Yes they are 1/4” Npt
They are not 1/4". They are 1/8".

I too have one and very much enjoy it. I prefer it over my k40af. It works very well and uses just the right amount of water. Usually I run the shop vac while I use it because at first you will get some water coming back at you. Lots of times I am able to just fit a 5 gallon bucket under the trap adapter. I have at times screwed on a short piece of pipe with a female adapter to bring it out to where its easier to deal with.

I wouldn't call it weak, it can certainly cut up any waste blocking a drain. But at 1500psi it won't harm the pipes. If they are already really rotted then yeah, they will probably break but I think this is actually easier on pipes than a snake.

The only thing I didnt like was the pos on/off switch. My manager got ahold of general and they sent a new one which was a different brand. All good now.
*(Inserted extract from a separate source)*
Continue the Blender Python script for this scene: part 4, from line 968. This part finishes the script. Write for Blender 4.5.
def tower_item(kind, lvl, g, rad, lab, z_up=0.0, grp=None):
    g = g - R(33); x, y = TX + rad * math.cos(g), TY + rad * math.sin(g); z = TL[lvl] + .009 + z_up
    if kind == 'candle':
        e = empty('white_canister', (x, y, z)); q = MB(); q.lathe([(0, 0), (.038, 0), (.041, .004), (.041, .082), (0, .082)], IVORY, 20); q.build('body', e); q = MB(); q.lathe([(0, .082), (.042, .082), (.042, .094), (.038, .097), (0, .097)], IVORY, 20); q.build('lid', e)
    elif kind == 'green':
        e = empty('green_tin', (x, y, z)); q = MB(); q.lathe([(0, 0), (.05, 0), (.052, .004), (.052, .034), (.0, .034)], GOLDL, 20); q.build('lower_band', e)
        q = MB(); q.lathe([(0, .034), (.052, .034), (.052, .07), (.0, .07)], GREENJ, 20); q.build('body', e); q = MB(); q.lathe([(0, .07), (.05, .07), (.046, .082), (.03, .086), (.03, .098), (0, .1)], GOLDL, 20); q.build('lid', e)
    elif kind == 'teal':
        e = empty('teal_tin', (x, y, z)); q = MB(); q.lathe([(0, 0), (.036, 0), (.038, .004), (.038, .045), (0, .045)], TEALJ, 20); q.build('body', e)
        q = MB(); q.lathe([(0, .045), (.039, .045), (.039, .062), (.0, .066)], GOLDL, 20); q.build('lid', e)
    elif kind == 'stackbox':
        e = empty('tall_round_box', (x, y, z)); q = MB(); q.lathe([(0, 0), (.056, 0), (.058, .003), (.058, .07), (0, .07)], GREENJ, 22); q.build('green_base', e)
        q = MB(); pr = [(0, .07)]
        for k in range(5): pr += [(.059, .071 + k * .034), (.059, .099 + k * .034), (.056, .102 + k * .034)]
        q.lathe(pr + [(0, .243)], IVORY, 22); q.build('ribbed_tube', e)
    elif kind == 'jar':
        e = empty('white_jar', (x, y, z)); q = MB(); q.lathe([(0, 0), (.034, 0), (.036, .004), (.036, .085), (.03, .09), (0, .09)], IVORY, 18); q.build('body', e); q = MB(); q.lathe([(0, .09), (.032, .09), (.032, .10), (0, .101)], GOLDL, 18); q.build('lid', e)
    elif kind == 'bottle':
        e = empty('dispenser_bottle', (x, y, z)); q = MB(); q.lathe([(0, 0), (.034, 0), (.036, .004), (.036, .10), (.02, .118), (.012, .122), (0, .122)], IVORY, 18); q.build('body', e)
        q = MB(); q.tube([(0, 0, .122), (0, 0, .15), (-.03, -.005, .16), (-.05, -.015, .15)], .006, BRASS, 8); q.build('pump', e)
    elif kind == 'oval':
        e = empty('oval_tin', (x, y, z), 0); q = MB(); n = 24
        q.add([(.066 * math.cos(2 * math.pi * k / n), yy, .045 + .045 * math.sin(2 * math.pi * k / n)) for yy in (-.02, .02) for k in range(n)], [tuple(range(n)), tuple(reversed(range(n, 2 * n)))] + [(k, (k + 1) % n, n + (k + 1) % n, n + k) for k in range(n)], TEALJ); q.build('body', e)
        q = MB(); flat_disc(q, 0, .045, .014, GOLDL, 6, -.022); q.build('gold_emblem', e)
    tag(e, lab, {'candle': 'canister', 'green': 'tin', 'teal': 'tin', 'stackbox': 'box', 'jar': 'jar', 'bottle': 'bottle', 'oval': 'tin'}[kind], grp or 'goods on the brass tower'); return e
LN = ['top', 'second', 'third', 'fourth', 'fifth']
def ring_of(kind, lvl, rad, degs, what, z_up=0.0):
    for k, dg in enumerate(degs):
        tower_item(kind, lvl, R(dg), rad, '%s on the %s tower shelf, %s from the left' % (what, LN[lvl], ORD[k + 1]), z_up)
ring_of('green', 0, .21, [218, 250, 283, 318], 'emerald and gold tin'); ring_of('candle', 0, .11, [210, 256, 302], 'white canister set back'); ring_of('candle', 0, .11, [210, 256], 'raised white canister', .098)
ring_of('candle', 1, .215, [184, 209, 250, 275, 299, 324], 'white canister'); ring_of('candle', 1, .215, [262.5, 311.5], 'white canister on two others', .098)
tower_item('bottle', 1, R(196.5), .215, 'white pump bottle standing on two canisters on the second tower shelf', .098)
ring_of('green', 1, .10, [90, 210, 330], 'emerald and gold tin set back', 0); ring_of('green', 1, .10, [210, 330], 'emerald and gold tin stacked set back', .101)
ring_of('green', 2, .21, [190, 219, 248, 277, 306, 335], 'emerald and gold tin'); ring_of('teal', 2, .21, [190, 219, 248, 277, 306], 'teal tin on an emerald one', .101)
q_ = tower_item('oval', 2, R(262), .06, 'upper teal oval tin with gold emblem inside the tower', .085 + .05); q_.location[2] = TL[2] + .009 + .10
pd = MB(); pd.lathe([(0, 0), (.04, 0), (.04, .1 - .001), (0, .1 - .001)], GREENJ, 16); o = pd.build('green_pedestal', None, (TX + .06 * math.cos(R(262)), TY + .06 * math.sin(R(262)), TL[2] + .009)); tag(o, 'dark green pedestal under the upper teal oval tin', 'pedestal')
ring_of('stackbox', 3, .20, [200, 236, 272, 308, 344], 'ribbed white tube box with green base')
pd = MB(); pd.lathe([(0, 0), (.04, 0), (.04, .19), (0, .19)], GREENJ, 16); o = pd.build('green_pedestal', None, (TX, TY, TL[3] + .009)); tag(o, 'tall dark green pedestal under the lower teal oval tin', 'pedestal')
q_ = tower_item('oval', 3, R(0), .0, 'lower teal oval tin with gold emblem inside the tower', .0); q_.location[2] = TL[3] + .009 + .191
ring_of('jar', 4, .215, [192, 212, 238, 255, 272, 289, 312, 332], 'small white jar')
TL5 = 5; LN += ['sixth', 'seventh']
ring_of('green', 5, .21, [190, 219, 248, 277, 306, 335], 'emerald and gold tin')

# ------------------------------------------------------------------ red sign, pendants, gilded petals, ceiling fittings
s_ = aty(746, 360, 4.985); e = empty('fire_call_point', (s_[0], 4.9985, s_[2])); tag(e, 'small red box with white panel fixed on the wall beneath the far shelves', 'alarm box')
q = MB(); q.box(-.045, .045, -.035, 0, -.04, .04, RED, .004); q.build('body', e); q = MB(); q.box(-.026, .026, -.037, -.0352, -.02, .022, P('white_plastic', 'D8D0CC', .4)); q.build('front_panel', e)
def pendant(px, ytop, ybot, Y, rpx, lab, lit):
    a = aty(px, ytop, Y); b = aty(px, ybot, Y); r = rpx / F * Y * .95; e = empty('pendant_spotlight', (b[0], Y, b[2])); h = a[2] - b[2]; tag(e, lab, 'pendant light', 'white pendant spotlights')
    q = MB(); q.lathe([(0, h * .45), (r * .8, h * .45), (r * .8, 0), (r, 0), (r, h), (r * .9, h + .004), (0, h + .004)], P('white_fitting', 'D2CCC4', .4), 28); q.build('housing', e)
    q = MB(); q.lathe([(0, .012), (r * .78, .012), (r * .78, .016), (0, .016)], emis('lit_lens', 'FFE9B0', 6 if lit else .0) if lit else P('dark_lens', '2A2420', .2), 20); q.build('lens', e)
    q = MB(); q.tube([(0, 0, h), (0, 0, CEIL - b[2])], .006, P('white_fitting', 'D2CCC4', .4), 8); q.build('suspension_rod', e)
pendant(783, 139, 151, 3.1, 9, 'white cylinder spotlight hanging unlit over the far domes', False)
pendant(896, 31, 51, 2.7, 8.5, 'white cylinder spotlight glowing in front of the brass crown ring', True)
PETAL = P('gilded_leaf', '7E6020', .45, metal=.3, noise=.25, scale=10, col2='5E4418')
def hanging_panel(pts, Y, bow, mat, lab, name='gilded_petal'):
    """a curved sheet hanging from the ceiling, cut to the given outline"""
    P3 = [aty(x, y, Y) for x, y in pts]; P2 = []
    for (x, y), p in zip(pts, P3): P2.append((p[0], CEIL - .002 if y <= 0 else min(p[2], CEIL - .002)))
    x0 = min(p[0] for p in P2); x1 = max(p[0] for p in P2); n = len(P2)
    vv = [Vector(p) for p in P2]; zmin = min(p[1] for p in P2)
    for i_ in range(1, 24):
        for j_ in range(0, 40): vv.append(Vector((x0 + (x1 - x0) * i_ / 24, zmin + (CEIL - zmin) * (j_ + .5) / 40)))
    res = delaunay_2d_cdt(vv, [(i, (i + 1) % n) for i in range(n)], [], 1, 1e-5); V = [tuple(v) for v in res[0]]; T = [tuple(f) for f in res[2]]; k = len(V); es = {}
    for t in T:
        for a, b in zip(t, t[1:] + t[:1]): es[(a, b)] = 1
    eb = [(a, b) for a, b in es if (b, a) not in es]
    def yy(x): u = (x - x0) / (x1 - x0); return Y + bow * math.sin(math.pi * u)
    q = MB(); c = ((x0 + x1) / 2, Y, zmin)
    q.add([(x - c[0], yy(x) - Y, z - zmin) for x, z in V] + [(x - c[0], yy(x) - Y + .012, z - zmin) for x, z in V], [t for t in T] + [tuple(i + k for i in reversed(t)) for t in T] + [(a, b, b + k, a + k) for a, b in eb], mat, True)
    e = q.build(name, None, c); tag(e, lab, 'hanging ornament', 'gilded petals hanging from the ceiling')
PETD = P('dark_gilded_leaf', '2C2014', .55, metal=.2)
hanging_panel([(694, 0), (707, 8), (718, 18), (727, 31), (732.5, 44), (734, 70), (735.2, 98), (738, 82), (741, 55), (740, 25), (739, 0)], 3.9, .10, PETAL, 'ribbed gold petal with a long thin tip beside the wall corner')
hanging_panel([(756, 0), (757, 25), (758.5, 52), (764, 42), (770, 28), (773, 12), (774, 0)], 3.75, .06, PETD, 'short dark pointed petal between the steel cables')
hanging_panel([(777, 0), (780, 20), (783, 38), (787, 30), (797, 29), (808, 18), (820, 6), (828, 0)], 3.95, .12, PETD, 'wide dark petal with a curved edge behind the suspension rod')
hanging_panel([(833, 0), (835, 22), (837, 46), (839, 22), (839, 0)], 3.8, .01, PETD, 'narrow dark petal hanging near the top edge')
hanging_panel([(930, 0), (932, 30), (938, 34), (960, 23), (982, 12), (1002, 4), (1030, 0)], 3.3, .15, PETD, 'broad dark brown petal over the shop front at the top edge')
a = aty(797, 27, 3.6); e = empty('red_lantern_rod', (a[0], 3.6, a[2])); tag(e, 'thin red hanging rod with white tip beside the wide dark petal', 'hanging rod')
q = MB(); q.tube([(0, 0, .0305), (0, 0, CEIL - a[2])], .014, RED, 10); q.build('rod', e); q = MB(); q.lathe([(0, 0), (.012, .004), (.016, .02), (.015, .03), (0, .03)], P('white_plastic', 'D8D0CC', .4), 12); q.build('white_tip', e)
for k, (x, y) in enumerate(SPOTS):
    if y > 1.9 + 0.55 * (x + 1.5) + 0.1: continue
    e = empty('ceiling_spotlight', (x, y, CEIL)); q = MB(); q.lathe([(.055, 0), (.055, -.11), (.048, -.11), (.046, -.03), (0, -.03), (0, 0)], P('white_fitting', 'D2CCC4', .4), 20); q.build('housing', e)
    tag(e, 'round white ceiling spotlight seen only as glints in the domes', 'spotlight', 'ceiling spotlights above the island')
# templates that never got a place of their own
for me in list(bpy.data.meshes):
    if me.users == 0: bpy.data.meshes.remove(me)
It comes with 4 nozzles, I only use one of them, it has one forward hole and three backward. None of the other stock nozzles have a forward hole. You could lower the pressure by getting a nozzle with more/bigger holes if you are worried about cutting a pipe.

All of this said you could also just get an electric pressure washer, some hose, and the nozzles all seperately. I havent looked at the prices/options of that.
You are correct , 1/8” NPT
I just bought the Big Brute Jetter from Jetters North West and my Brain is a bit fried.